In violation of the latest cease-fire, the Armenian military continued targeting Azerbaijani civilian settlements and army positions on the border, Azerbaijan said Wednesday.

Armenian forces stationed in Berd, Chambarak, Vardenis and Gorus fired on the Azerbaijani territories of Tovuz, Gadabay, Dashkesan and Gubadli using various types of weapons at different times during the night and morning, according to the Azerbaijani Defense Ministry.

“From 07.35 [0335GMT] to 09.00 [0500GMT] in the morning, the territory of the Aghjabedi region came under fire by the enemy,” it added.

Meanwhile, the Armenian military also shelled the Tartar region in the morning hours, the ministry said.

Combat operations continued mainly in the Aghdere, Khojavend, Fuzuli, Zangilan and Gubadli direction of the front, it said, adding that the attempts of the Armenian forces to attack were “resolutely thwarted,” and that they retreated suffering losses.

“As a result of the retaliatory measures taken against the armed forces of Armenia, there are killed and wounded among the enemy personnel in various directions of the front. Several of their combat vehicles were destroyed. As a result of fire damage to the enemy’s artillery units, howitzers along with ammunition in the firing position were destroyed.”

The statement noted that the Armenian side was suffering logistical problems in the resupply of food, weapons and ammunition due to a significant loss in vehicles.

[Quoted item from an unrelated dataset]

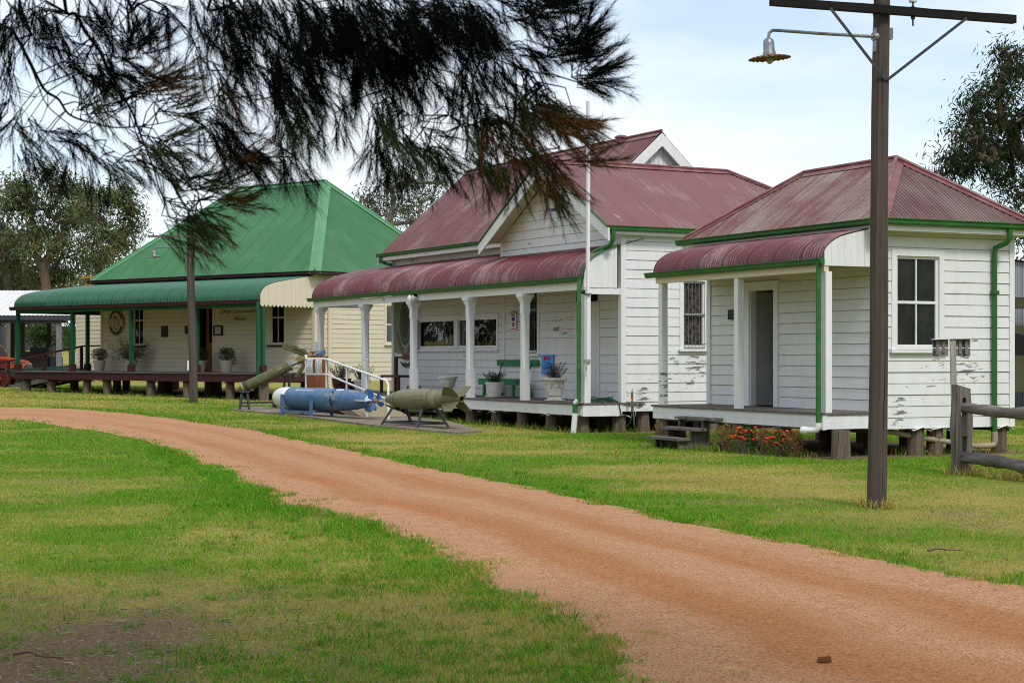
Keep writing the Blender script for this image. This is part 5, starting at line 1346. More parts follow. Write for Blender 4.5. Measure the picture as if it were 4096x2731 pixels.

Yerevan had also fallen short in its ongoing efforts to muster 2,000 reservists to fight against Azerbaijan, it said, adding that so far, it could only assemble 300.

It claimed that even military contractors and police officers had refused to go to the front.

Azerbaijani forces had also destroyed one OSA anti-aircraft missile system, three BM-21 Grad multiple launch rocket systems, six D-30, five D-20, and one D-44 howitzer-guns, two 2A36 Giatsint-B field guns, one 120 mm mortar, one Konkurs anti-tank missile and six auto vehicles of the Armenian side during the fighting on Tuesday.

Azerbaijani troops currently control the operational situation, it added.

Separately, the ministry also shared footage of military vehicles, equipment and ammunition abandoned by Armenian forces who fled during the battles in the Gubadli direction.

Cease-fire violations

Since the clashes erupted Sept. 27, Armenia has repeatedly attacked Azerbaijani civilians and forces, even violating three humanitarian cease-fires since Oct. 10.

A temporary humanitarian truce brokered by the US was announced Sunday and took effect 8.00 a.m. local time (0400GMT) Monday. However, it was short-lived as only a few minutes later, the Armenian forces again violated the cease-fire.

At least four civilians — including a two-year-old toddler — were killed and 13 were wounded including women and children when the Armenian army targeted civilian settlements in Azerbaijan’s Barda region.

The first armistice, reached on Oct. 10, was violated within 24 hours as Armenia attacked Ganja with missiles that claimed civilian lives.

In two missile strikes on Ganja, a major city far from the front line, Armenia killed over two dozen civilians, including children, and injured scores of others.

A second truce Oct. 17 was again violated by Armenia.

To date, at least 69 Azerbaijani civilians have died and 322 have been injured, while 2,338 houses and 92 multi-apartment residential buildings were destroyed and 415 civil facilities were damaged, according to Azerbaijan’s Prosecutor General’s Office.

Upper Karabakh conflict

Relations between the two former Soviet republics have been tense since 1991 when the Armenian military occupied Upper Karabakh, or Nagorno-Karabakh, an internationally recognized territory of Azerbaijan, and seven adjacent regions.

Four UN Security Council resolutions and two from the UN General Assembly as well as international organizations demand the “immediate, complete and unconditional withdrawal of the occupying forces” from the occupied Azerbaijani territory.

In total, about 20% of Azerbaijan’s territory has been under illegal Armenian occupation for nearly three decades.

The Organization for Security and Co-operation in Europe Minsk Group — co-chaired by France, Russia, and the US — was formed in 1992 to find a peaceful solution to the conflict, but to no avail. A cease-fire, however, was agreed to in 1994.

World powers, including Russia, France, and the US, have called to halt tensions in the region. Turkey, meanwhile, has supported Baku’s right to self-defense and demanded the withdrawal of Armenia’s occupying forces.